Anche in questo caso il libro è frutto di uno scavo archivistico durato anni, a cui si sono aggiunti attrezzi presi da cassette di altri mestieri rispetto a quello dello storico: quelli del critico letterario o dello storico della lingua, per analizzare i codici narrativi sottesi ai racconti di conversione e la molteplicità di lingue in cui, come la glossolalia degli apostoli dopo la discesa su di loro dello Spirito Santo, si esprimono questi nuovi cristiani; ma l’aspetto forse più originale è il modo in cui nel libro vengono fatte interagire immagini e parole.

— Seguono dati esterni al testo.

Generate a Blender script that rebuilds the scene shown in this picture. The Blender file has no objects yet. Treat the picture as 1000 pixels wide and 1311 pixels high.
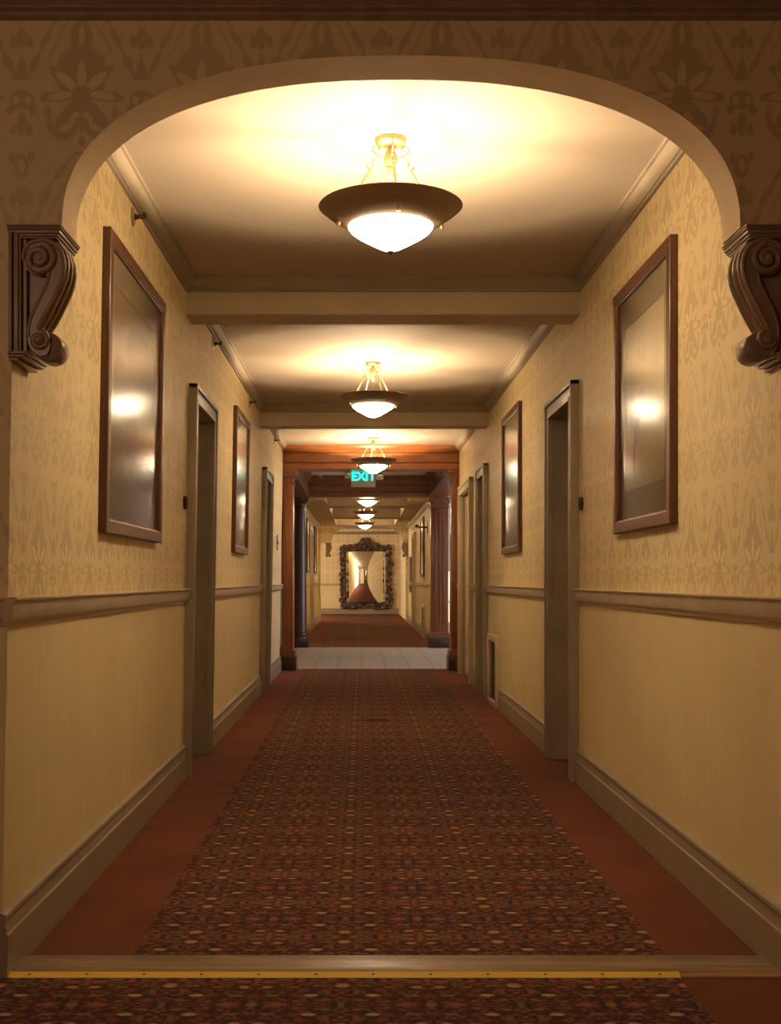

Le fonti iconografiche non sono qui semplici integrazioni dei racconti, ma a volte li generano. È il caso appunto dei ritratti, firmati in una pluralità di alfabeti, dell’impostore Zaga Christ, o delle torture inflitte agli schiavi maltesi che si rivoltarono nel 1749, o ancora di una scrittura esposta come la lapide tombale che i genitori adottivi di un bambino nordafricano fatto schiavo all’età di due anni fecero murare nel 1772 nella cappella della Santissima Trinità di Collepasso, vicino a Lecce, dove era stato battezzato: «bambino dolcissimo e di grandi speranze, ridotto in schiavitù all’età di due anni, per la sua intelligenza vivace e per la prontezza ad apprendere lo adottarono e colmarono di amore i nobili coniugi, signori di Collepasso, Carlo Leuzzi e Maria Contarini, discendente dei dogi di Venezia»: gli stessi dogi che per secoli avevano costruito la loro ricchezza e il loro potere sul commercio di uomini e donne di origine slava che avevano finito per dare il nome stesso alla condizione di schiavo.